On a lighter note but with an underlining of truth, Galloway proclaimed, “The industry is run by old white European men. They are not the internet generation; they are the generation that wishes the internet would go away.” However, he continued, the internet is not going to go away. It is here to stay and those who did not immediately understand this and use the medium for marketing, would themselves be rendered obsolete. Going further he pointed out that the internet itself was becoming outdated as a marketing tool with the rise of new technology and social media, mobile and other avenues emerging. “It’s no longer enough to have a website,” he stressed. Citing fear as one hurdle for companies to take to the new media, he exhorted the industry to take to fora like Facebook and get interactive with consumers, who today were getting extremely savvy and demanding much more in terms of their interaction with retailers.

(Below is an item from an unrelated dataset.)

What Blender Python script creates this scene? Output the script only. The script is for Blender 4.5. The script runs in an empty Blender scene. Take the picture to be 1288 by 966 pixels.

The technical sessions covered a gamut of topics covering gemstones as well as technology. One on Diamond Identification discussed the need to be able to distinguish natural diamonds from treated stones, synthetics and simulants through an understanding of the causes of colour in a diamond. It presented the latest research in the topic and also discussed a case study on Naturally Irradiated Diamonds from Zimbabwe by Nathalie Crepen from HRD Antwerp.
Other sessions included those on gemstones; design; colouredstones and pearl identification; the auction and estate market; new technologies and instrumentation and sustainability and corporate responsibility.